Creative Placemaking

The city's comprehensive plan includes a chapter focused on supporting the arts and culture through creative placemaking. It aims to provide a framework for supporting and integrating the arts in the city through recommendations like encouraging live-work space for artists, promoting partnerships for arts development, engaging the art community in planning.
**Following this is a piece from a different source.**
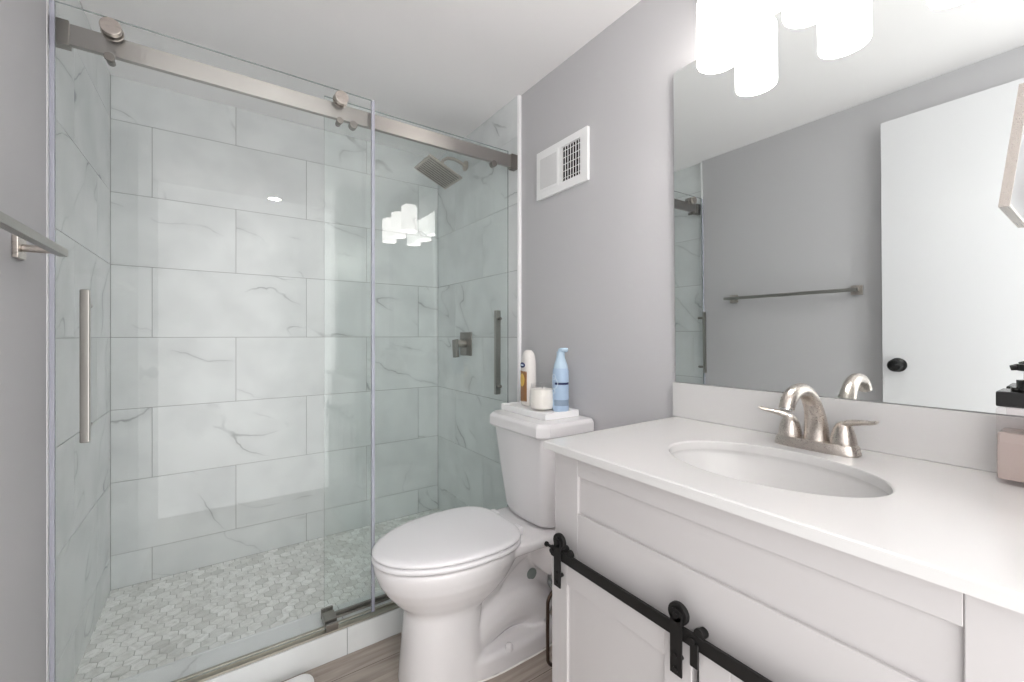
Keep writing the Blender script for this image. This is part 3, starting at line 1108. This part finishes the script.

Environmentally Sensitive Areas

The city’s comprehensive plan incorporates environmental protection through recommendations to design with nature, maintain water quality and conservation, and protect wildlife habitats. It provides policy guidance, including using environmentally sensitive growth and development practices, preserving watercourses, and avoiding development in floodplains. The implementation element outlines the responsible agencies, time frame, and action type for each policy and action component.

Historic Preservation

The city’s comprehensive plan features a historic preservation element. It sets policies and actions related to the city’s historic identity, planning and zoning, rehabilitation and adaptive reuse of the built environment, coordination and outreach, and funding and incentives.

Neighborhood Planning

This city’s comprehensive plan includes 22 neighborhood plans for select subareas of its jurisdiction. Each neighborhood plan includes a brief description of the plan area and a set of neighborhood-specific policies and actions. 

Outdoor Lighting

The city’s comprehensive plan addresses outdoor lighting. The Environmental Protection chapter of the plan includes a section on light and noise pollution controls. Policies address light pollution (EP 8.1), light screening (EP 8.2), nighttime light impacts (EP 8.3), noise and light impacts (EP 8.4), and LED lighting (EP 8.9). A Dark Sky Incentives action item (Action EP 8.2) calls for the development of a package of incentives to promote the use of energy efficient lighting fixtures that minimize light pollution.

Social Equity

The city’s comprehensive plan includes Economic Prosperity and Equity as a key theme. Social equity is integrated throughout each element, but is identified next to each specific policy and action. Some notable examples include Policy EP 9.2 on environmental justice education, Policy ED 8.3 on economic development equity, and Policy CS 1.4 on equitable facility distribution.